Речь шла, прежде всего, о молодых слушателях. Расскажу в связи с этим об одном тогдашнем концерте Николая Тюрина. Он состоялся в большом – тысячи на полторы-две человек – зале Дворца культуры МАИ, где тогда проводилась целая серия концертов «по абонементу», на которых поочередно выступали чуть ли не все кумиры – от Аллы Пугачевой до Булата Окуджавы, и зал всегда бывал полон. Распорядитель этих концертов был давно мне знаком, и потому удалось посвятить один из них Николаю Тюрину. Уже хорошо зная, что происходит во время его выступлений, я обратился к чисто молодежному залу со словами о том, что они услышат сегодня нечто совершенно им незнакомое, им предстоит получить три бесценных дара, три «сюрприза».
Во-первых, говорил я, вы услышите пение, между тем как до сих пор (тут я позволил себе подразнить аудиторию) вы слушали выкрики, завывания, взвизги, хрипение, пускание слюней в микрофон и т. п., но не пение. Во-вторых, вы услышите нечто такое, о чем вы тем более не имеете представления – русское пение. Поначалу оно будет звучать для вас, вполне вероятно, как нечто странное, даже экзотическое, но не торопитесь: на пятой или шестой песне (так и было на предшествующих тюринских концертах) в вас пробудится генетическая память, и вы поймете, что слушаете ваше, родное, кровное, необходимое как воздух…
К этому моменту в зале уже нарастал недовольный гул, грозящий превратиться в проклятия по адресу поучающего оратора. И я, сказав, что о третьем сегодняшнем совсем уж бесценном даре сообщу позже, и еще раз попросив не спешить с оценкой пения, а прослушать сначала хотя бы четыре-пять песен, вызвал на сцену Николая Александровича.
Встретила его, как говорится, жидкими аплодисментами наиболее вежливая часть зала. Но я оказался целиком прав. После пятой или, может быть, шестой песни обрушился настоящий шквал рукоплесканий, и затем уже они каждый раз занимали почти столько же времени, сколько предшествующая им песня…
Это продолжалось более часа, и я решил дать отдохнуть Николаю Александровичу и завел речь о русской песне, предложив присылать записки с вопросами. Одна из первых была, помню, такой: «Почему мы не слышали до сих пор Николая Тюрина?» В ответ я стал говорить примерно то же, что написано в этой статье. Но через какое-то время пришла записка, предназначенная находившемуся также на сцене распорядителю, но по ошибке переданная мне. Какой-то близкий знакомый распорядителя обращался к нему с решительным требованием прекратить мою речь и пригласить на сцену певца.

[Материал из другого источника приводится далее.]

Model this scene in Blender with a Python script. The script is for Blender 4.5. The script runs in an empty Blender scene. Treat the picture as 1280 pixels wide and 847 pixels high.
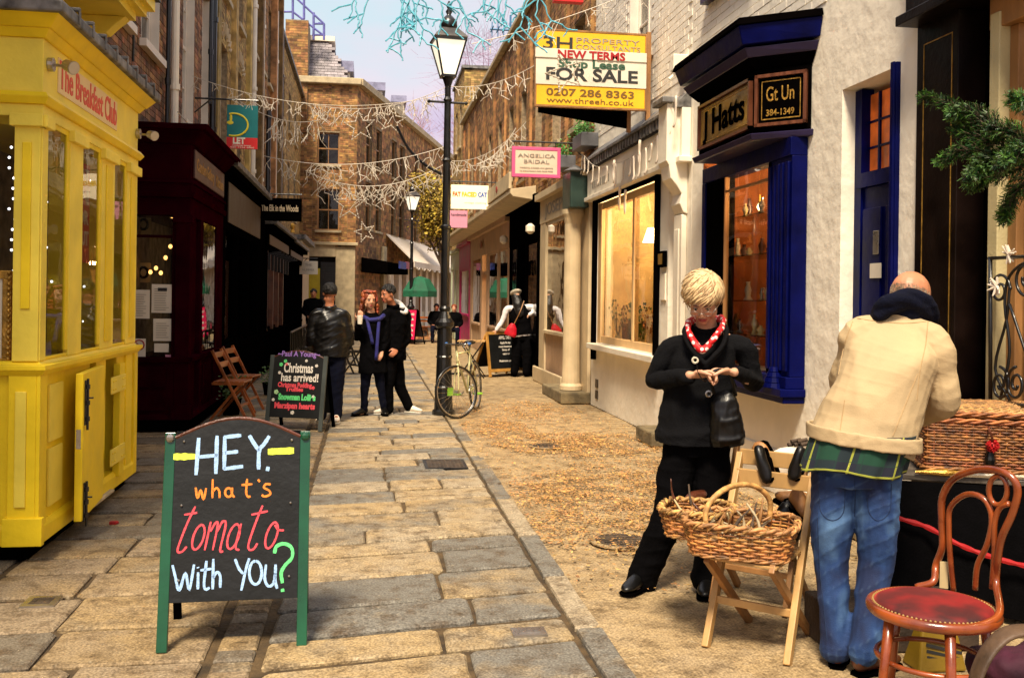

И, зачитав вслух эту записку, я сказал, что она доставила мне наибольшее удовлетворение…
После этого я объявил, что сейчас зал получит третий, совсем уж бесценный дар. Хотя строители не заботились об акустике, я все же попрошу Николая Александровича не пожалеть себя и спеть одну песню без микрофона, дабы вы услышали чудо русского пения без, в какой-то степени нивелирующего, посредства электроники. И это пение вызвало уже настоящий взрыв восторга и просьбы вообще убрать микрофон, но я все же поставил его на место, ибо тюринский голос надо было беречь…

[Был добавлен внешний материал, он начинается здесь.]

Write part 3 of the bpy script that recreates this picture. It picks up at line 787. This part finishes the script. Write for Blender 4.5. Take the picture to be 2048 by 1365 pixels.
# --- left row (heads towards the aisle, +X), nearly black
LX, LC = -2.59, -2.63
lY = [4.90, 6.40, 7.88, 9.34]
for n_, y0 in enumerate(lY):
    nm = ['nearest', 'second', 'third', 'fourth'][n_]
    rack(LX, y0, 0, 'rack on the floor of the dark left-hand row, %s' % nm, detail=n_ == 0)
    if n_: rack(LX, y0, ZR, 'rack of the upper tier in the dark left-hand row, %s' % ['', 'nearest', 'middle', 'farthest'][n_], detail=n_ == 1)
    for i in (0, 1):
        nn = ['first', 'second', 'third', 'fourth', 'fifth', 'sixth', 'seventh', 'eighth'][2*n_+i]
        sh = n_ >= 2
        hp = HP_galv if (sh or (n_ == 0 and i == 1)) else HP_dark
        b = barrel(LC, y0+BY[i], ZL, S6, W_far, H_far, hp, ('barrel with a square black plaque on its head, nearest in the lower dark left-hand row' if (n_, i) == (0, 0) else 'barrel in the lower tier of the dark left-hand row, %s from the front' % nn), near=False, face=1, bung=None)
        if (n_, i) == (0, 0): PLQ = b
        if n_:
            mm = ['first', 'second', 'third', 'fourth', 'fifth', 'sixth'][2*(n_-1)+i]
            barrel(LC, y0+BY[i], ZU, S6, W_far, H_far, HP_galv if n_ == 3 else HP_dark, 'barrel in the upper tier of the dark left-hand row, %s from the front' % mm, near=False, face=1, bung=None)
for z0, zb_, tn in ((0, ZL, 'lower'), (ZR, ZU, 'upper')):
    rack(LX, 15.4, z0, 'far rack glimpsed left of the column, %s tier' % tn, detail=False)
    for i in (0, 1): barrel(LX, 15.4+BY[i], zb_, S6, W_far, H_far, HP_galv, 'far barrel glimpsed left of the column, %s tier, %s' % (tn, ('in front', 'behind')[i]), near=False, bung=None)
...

Главный смысл этого рассказа о концерте Николая Тюрина в том, что достаточно широко распространенное мнение о необратимой отчужденности молодежи от традиционной русской песни – заведомая ложь. Верно другое – уже два или даже три поколения молодых людей не имели или почти не имели возможности слушать настоящую русскую песню (что подразумевает, естественно, встречи с настоящими певцами). Нисколько не сомневаюсь, например, что любые сегодняшние юноши и девушки смогут полноценно воспринять прекрасное пение Татьяны Петровой (исключая разве тех из них, которые уже до последнего предела оболванены «металлом», в частности разрушающим самые основы слуха). Однако ныне в современной ситуации для этого необходимо, чтобы Татьяна Петрова часто и подолгу являлась на телеэкране, чего, увы, не бывает…

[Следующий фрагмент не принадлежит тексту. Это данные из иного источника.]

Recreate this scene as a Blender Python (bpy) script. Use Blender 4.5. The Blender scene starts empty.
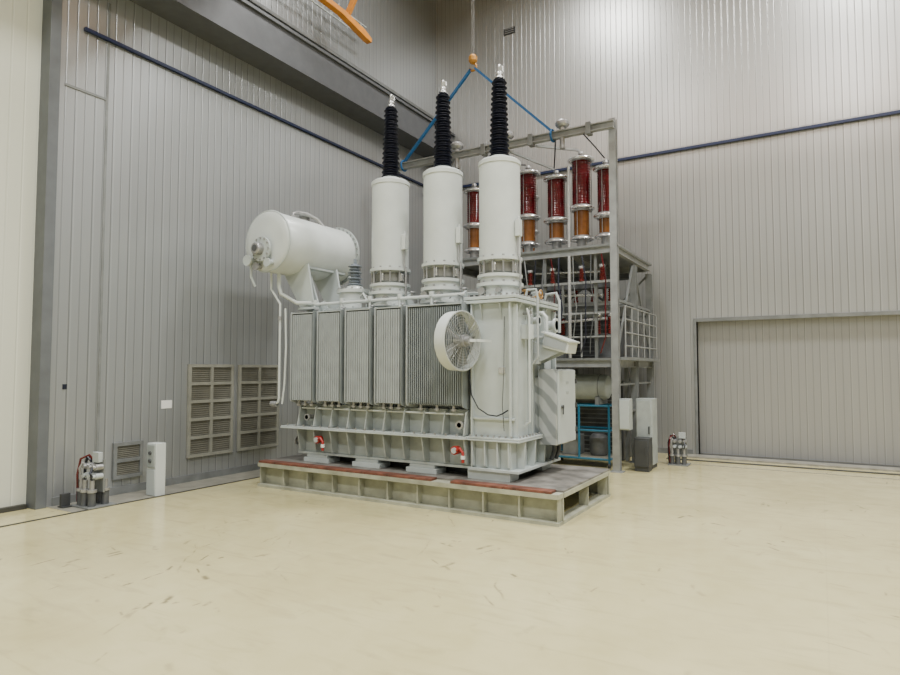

Долгий и внимательный опыт убеждает меня, что русское пение может пробиться на телеэкран, лишь приспособляясь к таким «требованиям», которые совершенно его извращают, заглушают в нем самое основное. В конце семидесятых – начале восьмидесятых годов я не раз с восхищением слушал выступления вокального ансамбля «Русская песня», работавшего тогда под руководством замечательного музыканта Анатолия Ивановича Полетаева. Эта «Русская песня» была тогда в полном расцвете, но познакомиться с нею можно было почти исключительно в каких-то небольших и малоизвестных залах. Позднее, порвав с А. И. Полетаевым, ансамбль начал резко изменяться и, в конце концов, добился широкого доступа на телеэкран, но теперь его и возглавляющую его Надежду Бабкину уже не хочется ни слушать, ни видеть…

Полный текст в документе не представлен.